In how many ways can we pair ourselves?

Question

Say we have an even number of elements and we sort them into pairs in a way that every element belongs to a pair and no element belongs in two pairs.

Given $2n$ elements how many different arrangements of this sort can be made?

For example given elements named $1$, $2$, $3$ and $4$ we can do $\{\{1,2\},\{3,4\}\}$, $\{\{1,3\},\{2,4\}\}$ and $\{\{1,4\},\{2,3\}\}$ so we have $3$ different arrangements.

A wild guess I made is of the sort $\prod_{i=0}^{n-1} 2n-(1+2i)$.

The question arises form trying to figure out in how many ways can the earth population arrange themselves in couples where noone (or at most one poor human being) is left alone.

Answer 1

We can start by looking at all the ways to arrange $2n$ numbers. This is $(2n)!$. Then within each of the $n$ pairs, there are $2$ ways to sort the numbers. So we want to divide our count by $2^n$. Lastly, we don't care about the order of the $n$ pairs themselves, so we further divide our count by $n!$. So the number of pairings of $2n$ numbers is

$$\dfrac{(2n)!}{2^nn!}.$$

Edit: This agrees with the OP's answer of $\;\prod_{i=0}^{n-1} 2n-(1+2i)$.

Answer 2

$$\frac1{n!}\binom{2n}2\binom{2n-2}2\cdots\binom42\binom22=\frac{(2n)!}{2^nn!}$$

Pick out $2$ out of all $2n$ to form a pair.

After that pick out $2$ out of remaining $2n-2$ to form a pair, et cetera.

Then every possibility has been counted $n!$ times (there are $n!$ orders for the pairs) so we must divide by $n!$ to repair this.

Answer 3

Denote the number in question by $P_{2n}$. Person number $1$ can choose his mate in $2n-1$ ways. After that there are $2n-2$ people left, which can be paired off in $P_{2n-2}$ ways. It follows that the $P_{2n}$ satisfy the recursion $$P_2=1,\qquad P_{2n}=(2n-1)\>P_{2n-2}\qquad(n>1)\ ,$$ which immediately leads to you "wild guess".

Answer 4

I appreciate all answers.
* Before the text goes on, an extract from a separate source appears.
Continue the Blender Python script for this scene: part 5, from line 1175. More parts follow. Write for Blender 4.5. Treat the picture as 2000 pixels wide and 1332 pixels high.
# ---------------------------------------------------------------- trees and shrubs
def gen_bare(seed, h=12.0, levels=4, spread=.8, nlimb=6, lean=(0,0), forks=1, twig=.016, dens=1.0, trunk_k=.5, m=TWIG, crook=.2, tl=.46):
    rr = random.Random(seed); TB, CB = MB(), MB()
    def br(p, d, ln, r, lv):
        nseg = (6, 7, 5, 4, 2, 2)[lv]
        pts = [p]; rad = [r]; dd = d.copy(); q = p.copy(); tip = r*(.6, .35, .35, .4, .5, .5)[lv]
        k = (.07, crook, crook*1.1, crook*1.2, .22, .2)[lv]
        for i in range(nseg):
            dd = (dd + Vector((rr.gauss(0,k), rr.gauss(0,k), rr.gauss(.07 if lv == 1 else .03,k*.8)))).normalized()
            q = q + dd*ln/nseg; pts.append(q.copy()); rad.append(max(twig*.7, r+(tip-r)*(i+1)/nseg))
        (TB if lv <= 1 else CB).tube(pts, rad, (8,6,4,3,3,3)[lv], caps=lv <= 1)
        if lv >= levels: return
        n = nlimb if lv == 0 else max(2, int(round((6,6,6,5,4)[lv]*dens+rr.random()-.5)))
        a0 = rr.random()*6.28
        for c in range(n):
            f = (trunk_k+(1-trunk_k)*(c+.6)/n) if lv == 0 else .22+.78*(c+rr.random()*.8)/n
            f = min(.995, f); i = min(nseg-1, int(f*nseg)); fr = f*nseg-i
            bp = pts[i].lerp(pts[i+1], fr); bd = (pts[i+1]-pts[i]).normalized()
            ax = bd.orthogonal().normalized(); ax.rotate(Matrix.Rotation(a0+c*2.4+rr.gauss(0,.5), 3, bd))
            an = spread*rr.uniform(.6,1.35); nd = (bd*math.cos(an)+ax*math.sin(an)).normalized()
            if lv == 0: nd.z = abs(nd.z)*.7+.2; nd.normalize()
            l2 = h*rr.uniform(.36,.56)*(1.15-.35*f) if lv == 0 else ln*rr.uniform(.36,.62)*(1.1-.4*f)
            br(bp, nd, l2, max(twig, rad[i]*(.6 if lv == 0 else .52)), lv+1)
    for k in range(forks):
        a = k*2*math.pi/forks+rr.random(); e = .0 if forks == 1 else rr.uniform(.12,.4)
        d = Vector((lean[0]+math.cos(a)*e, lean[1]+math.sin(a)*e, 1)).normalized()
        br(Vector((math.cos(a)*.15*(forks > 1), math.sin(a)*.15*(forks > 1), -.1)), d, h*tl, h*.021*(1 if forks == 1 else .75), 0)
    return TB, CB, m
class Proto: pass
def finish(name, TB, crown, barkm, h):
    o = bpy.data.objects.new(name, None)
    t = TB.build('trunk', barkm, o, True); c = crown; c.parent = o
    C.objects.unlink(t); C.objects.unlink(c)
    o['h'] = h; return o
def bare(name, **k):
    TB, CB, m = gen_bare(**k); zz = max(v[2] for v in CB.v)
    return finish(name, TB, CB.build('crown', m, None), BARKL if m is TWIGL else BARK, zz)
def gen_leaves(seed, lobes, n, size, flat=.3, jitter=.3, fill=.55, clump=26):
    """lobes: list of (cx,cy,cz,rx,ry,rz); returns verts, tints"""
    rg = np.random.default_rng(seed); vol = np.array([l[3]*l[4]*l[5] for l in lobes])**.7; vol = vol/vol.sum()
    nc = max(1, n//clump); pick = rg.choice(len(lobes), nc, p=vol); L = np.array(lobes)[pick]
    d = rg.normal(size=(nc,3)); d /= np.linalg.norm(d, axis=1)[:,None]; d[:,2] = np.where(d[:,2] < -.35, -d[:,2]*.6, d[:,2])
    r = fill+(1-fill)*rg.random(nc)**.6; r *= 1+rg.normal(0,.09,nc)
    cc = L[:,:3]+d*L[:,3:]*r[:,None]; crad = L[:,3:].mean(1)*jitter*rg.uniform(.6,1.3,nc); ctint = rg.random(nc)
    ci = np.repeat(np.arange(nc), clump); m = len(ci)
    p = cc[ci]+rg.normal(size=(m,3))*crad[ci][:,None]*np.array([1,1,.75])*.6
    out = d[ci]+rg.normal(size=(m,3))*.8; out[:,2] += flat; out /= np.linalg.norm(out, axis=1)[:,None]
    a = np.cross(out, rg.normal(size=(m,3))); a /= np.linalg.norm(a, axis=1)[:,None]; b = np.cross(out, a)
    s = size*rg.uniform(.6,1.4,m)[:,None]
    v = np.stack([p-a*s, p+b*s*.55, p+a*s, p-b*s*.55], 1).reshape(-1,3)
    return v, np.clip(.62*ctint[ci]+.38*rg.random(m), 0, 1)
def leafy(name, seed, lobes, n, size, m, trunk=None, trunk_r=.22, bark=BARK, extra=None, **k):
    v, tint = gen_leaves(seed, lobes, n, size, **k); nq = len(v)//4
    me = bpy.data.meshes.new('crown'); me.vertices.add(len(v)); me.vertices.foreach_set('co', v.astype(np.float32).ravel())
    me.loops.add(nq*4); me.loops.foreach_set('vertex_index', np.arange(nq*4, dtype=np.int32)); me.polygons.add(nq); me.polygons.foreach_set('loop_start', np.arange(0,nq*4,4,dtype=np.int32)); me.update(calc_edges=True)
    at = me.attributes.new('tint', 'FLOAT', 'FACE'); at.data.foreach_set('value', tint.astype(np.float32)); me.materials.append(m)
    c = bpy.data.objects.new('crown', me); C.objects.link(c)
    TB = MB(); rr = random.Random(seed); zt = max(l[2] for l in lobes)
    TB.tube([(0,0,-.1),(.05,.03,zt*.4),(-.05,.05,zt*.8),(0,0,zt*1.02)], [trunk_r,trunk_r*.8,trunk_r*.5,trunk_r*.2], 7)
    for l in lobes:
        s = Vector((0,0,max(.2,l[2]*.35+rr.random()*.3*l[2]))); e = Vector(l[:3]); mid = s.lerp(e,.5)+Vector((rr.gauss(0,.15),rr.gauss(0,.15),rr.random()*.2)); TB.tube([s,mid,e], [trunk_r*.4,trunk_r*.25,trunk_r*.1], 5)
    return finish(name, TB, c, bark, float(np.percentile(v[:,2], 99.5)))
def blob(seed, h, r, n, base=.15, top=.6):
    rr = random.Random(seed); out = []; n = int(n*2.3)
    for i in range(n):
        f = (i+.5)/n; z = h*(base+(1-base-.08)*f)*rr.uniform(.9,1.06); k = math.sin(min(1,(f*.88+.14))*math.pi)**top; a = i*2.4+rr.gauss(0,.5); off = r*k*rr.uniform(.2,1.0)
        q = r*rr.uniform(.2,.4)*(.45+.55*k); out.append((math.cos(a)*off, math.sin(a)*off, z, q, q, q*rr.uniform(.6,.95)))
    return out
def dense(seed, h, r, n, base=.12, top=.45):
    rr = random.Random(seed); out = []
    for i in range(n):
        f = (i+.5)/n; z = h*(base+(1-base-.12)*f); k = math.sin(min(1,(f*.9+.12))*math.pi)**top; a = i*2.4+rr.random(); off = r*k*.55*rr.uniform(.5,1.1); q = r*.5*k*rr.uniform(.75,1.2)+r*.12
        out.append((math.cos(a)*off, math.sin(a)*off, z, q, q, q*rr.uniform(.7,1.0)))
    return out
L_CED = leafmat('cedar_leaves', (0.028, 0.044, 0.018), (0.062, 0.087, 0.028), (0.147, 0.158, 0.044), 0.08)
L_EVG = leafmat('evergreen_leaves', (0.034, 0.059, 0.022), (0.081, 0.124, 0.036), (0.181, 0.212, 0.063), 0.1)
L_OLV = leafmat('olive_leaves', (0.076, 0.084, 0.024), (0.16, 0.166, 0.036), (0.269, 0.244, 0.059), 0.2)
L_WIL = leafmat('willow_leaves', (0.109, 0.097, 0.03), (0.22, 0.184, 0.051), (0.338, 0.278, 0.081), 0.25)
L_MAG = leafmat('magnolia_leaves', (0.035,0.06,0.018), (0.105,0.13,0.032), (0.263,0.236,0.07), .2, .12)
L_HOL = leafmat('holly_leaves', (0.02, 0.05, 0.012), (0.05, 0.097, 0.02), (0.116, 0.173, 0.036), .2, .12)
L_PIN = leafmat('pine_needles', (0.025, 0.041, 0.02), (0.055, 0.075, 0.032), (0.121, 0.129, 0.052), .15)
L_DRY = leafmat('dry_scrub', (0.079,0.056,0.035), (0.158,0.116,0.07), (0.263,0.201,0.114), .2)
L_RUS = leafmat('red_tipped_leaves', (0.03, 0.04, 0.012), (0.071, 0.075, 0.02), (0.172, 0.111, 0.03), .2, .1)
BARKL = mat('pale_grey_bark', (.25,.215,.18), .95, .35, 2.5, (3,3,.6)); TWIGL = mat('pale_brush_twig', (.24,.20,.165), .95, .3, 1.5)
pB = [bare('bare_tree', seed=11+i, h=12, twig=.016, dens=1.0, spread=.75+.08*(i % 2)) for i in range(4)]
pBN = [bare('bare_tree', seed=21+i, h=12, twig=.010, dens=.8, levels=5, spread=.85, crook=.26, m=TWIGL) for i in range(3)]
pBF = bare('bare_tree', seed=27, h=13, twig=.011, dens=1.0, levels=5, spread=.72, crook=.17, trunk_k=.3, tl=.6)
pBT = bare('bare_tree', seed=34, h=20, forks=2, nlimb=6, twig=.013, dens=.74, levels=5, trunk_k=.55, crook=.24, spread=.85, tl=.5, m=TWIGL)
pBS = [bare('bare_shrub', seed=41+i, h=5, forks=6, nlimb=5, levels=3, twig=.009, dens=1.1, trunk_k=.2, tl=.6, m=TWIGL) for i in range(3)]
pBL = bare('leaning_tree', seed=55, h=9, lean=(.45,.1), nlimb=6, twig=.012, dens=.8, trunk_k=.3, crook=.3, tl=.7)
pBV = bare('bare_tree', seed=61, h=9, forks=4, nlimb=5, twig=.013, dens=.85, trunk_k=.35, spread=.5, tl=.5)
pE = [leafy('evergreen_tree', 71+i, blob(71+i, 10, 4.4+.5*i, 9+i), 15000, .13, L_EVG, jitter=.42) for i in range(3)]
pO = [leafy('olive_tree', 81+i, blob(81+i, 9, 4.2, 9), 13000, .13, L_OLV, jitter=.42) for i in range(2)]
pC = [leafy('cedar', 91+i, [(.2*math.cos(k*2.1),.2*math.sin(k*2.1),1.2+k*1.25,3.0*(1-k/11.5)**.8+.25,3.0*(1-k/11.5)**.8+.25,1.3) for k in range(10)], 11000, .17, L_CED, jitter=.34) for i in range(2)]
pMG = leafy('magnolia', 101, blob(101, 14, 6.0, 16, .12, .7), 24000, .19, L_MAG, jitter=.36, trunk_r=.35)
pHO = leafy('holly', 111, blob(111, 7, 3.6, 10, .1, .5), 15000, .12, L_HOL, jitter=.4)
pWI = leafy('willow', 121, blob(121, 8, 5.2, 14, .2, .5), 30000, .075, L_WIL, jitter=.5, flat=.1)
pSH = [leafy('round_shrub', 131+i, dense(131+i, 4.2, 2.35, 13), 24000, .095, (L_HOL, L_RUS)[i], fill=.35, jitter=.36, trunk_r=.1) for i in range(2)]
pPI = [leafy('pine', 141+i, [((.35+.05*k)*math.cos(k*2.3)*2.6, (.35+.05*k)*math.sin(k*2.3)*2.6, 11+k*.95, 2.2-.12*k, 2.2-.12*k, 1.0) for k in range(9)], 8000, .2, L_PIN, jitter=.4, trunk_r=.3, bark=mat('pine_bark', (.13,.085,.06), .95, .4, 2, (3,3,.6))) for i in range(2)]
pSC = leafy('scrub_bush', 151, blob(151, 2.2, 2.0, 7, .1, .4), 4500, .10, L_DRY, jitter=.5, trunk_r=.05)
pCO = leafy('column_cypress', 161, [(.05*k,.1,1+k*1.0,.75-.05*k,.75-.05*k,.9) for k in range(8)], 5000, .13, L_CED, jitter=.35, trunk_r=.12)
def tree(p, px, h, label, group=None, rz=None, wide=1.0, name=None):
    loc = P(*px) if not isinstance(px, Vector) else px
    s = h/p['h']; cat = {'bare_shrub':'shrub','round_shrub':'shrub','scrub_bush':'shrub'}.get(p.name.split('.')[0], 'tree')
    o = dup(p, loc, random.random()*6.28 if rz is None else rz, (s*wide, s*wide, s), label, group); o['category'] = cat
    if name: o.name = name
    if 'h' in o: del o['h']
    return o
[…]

To anyone interested in how I personally arrived to my guess: I imagined a string made by all elements, let's call it $S$, and noticed that any pairing can be uniquiely represented as another string where the $i$-th element is paired with the $i$-th element in $S$ (imagine one string on top of the other, the elements vertically aligned belong in the same pair). This strings however must satisfy that if element $a$ sats on top of $b$, then on top of $a$ we can only have $b$. In fact every string that obeys this rule uniquely determines a pairing. Counting them lead to the answer.

Answer 5

I realize that this problem has already been solved, but I got the solution in a different way and it looks a little different but plugging it in to wolfram alpha leads me to believe the previous correct solutions and this one are the same.

Background: (Note: this paragraph is how I came about the problem and you can skip it if you just want to see the answer.) This idea came up in Anthony Zee's "Quantum Field Theory in a Nutshell" book (pg 15). If you want to find certain moments of a multivariable (what is close to) Gaussian distribution, you can use a technique called Wick contraction to easily get the answer. Here is what I mean:
$$<x_i x_j> = C_{ij}$$ $$<x_i x_j x_k x_l> = C_{ij} C_{kl} + C_{il} C_{jk} + C_{ik} C_{jl}$$ $$...$$ The definition of $C$ does not matter, but we see we are basically pairing off the indices into however many different configurations we can. I was curious if there was a general formula for this, and here is how I got the answer.

Answer: The case of 4 indices is easy because you can just list them out like I did above--there are three. Now say we have six indices: {i, j, k, l, m, n}. Consider pairing off the first two indices to {i, j}. Now there are four more indices left to pair off, but we already know there are three different configurations for four indices. I.e. for the initial pairing of {i, j}, there are 3 "sub-configurations." Now notice there are 5 different starting pairs: {i, j}, {i, k}, {i, l}, {i, m}, {i, n}. So 6 indices gives us 5 x 3 = 15 different pairings. If you go to 8 indices, there are 7 different starting pairs which would each leave 6 indices left, which we just found out has 15 options. Therefore you have 7 x 5 x 3 options. Continuing this logic, you can see we clearly have the following:
4 indices: 3
6 indices: 5 x 3
8 indices: 7 x 5 x 3
10 indices: 9 x 7 x 5 x 3
...
Or more concisely (2n-1)!! different pairings (where !! is the double factorial).